__Requirements__
Begin with the first line of the material and copy each line word for word through the line that contains "random.seed(5)"; the pictures are left out.

__Dataset section__
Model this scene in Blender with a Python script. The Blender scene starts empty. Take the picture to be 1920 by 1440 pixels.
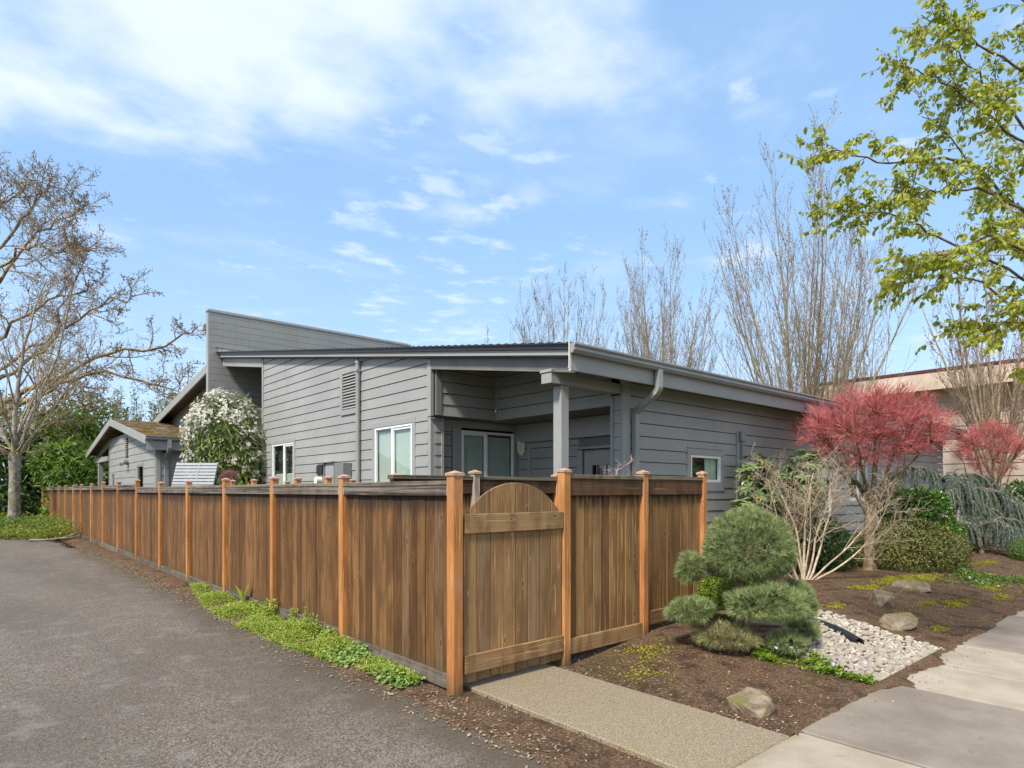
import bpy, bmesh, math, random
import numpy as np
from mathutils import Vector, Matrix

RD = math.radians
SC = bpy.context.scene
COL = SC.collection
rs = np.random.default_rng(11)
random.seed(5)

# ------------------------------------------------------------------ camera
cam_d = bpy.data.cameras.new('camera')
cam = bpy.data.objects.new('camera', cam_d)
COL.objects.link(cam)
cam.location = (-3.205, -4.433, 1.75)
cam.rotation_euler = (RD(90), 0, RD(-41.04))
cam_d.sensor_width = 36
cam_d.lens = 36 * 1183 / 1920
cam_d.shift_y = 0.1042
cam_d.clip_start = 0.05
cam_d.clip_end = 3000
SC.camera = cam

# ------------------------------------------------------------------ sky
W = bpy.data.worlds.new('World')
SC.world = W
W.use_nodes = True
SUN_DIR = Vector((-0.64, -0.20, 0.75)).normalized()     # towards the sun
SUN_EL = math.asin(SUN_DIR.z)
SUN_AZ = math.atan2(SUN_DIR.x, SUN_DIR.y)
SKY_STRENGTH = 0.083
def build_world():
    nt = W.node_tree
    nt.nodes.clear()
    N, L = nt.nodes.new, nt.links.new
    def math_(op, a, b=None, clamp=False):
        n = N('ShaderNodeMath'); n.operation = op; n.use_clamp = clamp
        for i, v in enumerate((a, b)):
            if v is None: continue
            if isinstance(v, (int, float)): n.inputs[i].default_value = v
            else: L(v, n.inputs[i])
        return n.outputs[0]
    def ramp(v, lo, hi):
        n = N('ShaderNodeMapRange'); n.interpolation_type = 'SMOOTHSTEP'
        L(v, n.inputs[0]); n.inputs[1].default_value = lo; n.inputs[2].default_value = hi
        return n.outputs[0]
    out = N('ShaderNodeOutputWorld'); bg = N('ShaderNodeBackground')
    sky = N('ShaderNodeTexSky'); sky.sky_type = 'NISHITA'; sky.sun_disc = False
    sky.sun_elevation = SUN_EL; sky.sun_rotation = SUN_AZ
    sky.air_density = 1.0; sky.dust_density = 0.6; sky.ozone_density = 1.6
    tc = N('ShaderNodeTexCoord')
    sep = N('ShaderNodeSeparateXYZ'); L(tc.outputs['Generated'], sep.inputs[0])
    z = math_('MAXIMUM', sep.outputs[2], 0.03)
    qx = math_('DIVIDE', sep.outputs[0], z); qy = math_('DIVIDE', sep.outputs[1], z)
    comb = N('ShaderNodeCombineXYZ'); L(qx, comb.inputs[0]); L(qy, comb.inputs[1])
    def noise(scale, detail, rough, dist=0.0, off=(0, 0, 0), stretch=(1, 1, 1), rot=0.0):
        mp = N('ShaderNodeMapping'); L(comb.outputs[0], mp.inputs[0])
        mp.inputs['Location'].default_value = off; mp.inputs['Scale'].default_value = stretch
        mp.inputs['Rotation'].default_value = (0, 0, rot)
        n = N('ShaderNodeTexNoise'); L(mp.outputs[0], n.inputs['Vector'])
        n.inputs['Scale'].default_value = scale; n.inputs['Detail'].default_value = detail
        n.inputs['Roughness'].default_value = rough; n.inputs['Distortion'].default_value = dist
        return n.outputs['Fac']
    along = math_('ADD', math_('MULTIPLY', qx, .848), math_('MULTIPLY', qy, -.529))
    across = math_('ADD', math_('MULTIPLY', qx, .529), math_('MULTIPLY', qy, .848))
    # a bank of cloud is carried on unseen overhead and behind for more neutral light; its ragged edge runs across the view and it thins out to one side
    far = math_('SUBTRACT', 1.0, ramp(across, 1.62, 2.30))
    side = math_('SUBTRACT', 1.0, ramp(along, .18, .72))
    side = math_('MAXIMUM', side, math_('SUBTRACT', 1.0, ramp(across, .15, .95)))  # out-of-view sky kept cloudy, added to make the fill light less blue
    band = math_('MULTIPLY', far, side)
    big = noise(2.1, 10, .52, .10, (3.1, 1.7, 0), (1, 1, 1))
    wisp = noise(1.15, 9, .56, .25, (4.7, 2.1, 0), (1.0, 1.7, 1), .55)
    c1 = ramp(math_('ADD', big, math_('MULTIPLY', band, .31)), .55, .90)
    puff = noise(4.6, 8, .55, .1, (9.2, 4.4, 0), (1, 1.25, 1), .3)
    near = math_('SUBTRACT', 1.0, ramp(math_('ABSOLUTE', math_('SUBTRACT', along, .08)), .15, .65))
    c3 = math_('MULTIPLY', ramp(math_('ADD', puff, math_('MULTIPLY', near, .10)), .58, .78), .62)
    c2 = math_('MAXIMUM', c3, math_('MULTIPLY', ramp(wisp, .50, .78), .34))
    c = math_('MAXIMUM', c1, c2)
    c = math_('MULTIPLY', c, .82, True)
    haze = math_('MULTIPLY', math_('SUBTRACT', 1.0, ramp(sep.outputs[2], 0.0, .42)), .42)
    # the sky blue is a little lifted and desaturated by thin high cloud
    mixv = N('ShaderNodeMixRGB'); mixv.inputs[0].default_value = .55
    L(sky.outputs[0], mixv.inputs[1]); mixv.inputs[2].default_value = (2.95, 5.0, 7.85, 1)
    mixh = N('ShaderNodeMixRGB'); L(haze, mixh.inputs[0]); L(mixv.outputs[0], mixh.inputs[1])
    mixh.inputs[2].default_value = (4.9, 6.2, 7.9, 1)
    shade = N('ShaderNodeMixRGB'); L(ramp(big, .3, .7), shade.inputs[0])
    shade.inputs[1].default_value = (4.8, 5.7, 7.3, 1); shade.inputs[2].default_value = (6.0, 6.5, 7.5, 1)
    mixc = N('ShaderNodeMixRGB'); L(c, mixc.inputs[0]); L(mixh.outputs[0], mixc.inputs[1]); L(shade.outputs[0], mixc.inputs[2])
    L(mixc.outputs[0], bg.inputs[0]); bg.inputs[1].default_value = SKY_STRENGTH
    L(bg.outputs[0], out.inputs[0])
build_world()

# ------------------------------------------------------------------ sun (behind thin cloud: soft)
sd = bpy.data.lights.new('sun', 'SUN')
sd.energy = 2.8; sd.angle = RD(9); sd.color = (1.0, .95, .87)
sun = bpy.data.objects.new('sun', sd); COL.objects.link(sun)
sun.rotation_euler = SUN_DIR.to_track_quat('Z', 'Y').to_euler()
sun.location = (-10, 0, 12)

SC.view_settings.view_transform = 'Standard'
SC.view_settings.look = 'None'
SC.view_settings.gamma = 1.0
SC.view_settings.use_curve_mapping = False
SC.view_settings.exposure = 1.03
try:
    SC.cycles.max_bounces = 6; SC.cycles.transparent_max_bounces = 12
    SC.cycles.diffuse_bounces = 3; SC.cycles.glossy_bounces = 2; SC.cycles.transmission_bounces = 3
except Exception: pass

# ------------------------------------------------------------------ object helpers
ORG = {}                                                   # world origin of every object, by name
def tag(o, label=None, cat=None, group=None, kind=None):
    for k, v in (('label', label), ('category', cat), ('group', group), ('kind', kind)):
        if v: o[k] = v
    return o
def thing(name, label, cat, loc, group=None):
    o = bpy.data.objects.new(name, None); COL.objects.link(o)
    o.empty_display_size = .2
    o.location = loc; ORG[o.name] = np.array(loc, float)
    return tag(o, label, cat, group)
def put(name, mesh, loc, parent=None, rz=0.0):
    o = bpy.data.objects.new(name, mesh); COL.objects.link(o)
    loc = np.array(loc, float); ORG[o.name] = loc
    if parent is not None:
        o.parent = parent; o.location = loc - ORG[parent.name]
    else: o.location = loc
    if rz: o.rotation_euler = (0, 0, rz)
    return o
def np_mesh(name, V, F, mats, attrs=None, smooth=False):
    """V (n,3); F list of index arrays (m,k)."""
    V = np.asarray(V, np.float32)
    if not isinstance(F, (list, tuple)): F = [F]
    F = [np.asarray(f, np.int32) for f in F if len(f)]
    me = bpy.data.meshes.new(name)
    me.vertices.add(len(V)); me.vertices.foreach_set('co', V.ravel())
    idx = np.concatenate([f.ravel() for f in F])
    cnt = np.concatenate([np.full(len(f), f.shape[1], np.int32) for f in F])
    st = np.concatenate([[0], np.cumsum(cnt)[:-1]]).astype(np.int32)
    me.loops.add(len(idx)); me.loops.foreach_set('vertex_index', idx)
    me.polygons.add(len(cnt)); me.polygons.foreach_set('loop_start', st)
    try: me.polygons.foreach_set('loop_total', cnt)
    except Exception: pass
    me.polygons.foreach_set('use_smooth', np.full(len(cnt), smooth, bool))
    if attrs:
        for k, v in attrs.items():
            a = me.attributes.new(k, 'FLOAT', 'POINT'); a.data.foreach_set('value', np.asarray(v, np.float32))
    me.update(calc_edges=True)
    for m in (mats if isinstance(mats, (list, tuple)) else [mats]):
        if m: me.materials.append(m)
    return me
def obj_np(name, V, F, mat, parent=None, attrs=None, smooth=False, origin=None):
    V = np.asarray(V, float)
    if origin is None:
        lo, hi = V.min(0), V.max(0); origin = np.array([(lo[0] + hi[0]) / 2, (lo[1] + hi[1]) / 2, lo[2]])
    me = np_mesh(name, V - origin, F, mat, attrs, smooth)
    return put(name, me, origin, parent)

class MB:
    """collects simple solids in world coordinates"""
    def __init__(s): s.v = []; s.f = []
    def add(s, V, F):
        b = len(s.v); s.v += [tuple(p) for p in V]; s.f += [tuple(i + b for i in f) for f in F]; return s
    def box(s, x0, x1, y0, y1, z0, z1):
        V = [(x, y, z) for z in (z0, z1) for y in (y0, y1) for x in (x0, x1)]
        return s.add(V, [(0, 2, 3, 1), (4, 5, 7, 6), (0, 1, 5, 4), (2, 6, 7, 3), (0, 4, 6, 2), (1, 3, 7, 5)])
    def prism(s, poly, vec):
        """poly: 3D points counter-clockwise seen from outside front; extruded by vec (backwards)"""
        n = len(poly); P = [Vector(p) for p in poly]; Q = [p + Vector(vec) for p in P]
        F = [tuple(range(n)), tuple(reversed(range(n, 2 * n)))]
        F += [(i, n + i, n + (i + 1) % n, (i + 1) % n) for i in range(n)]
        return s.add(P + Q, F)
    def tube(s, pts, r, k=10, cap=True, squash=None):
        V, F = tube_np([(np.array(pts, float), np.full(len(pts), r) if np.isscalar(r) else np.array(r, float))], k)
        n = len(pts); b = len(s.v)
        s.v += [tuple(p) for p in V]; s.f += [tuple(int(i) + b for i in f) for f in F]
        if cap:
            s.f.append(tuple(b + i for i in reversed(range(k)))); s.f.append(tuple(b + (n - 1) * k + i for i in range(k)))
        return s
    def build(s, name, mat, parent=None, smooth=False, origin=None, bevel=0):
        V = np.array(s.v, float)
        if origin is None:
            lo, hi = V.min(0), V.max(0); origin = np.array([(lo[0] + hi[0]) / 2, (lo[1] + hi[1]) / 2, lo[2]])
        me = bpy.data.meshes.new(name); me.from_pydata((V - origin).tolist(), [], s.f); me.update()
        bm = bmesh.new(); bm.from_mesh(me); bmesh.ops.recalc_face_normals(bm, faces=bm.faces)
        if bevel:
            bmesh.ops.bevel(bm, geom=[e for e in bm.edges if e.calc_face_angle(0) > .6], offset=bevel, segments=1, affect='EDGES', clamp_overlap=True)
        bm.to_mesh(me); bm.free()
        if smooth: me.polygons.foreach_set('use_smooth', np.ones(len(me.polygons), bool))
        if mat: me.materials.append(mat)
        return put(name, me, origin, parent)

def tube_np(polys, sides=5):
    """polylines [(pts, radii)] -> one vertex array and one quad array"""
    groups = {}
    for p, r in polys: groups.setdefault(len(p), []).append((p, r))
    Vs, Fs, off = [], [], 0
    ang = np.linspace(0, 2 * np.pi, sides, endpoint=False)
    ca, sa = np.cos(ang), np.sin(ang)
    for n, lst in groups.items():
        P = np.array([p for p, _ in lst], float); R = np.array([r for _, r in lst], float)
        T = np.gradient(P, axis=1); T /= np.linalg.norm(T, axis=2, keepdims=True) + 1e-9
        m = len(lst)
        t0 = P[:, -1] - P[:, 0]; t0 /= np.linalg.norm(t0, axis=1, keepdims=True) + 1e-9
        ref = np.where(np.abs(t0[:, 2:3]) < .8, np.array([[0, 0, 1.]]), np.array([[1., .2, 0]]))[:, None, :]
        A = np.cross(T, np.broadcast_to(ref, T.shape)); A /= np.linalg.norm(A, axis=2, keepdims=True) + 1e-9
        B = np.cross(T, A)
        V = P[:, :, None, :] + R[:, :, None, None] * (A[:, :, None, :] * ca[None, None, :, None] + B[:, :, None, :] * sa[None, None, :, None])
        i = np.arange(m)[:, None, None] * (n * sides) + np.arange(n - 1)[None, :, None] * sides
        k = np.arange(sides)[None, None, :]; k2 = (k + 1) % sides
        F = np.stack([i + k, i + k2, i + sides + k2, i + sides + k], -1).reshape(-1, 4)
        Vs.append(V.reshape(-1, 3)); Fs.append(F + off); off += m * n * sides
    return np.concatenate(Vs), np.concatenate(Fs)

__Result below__
Model this scene in Blender with a Python script. The Blender scene starts empty. Take the picture to be 1920 by 1440 pixels.
import bpy, bmesh, math, random
import numpy as np
from mathutils import Vector, Matrix

RD = math.radians
SC = bpy.context.scene
COL = SC.collection
rs = np.random.default_rng(11)
random.seed(5)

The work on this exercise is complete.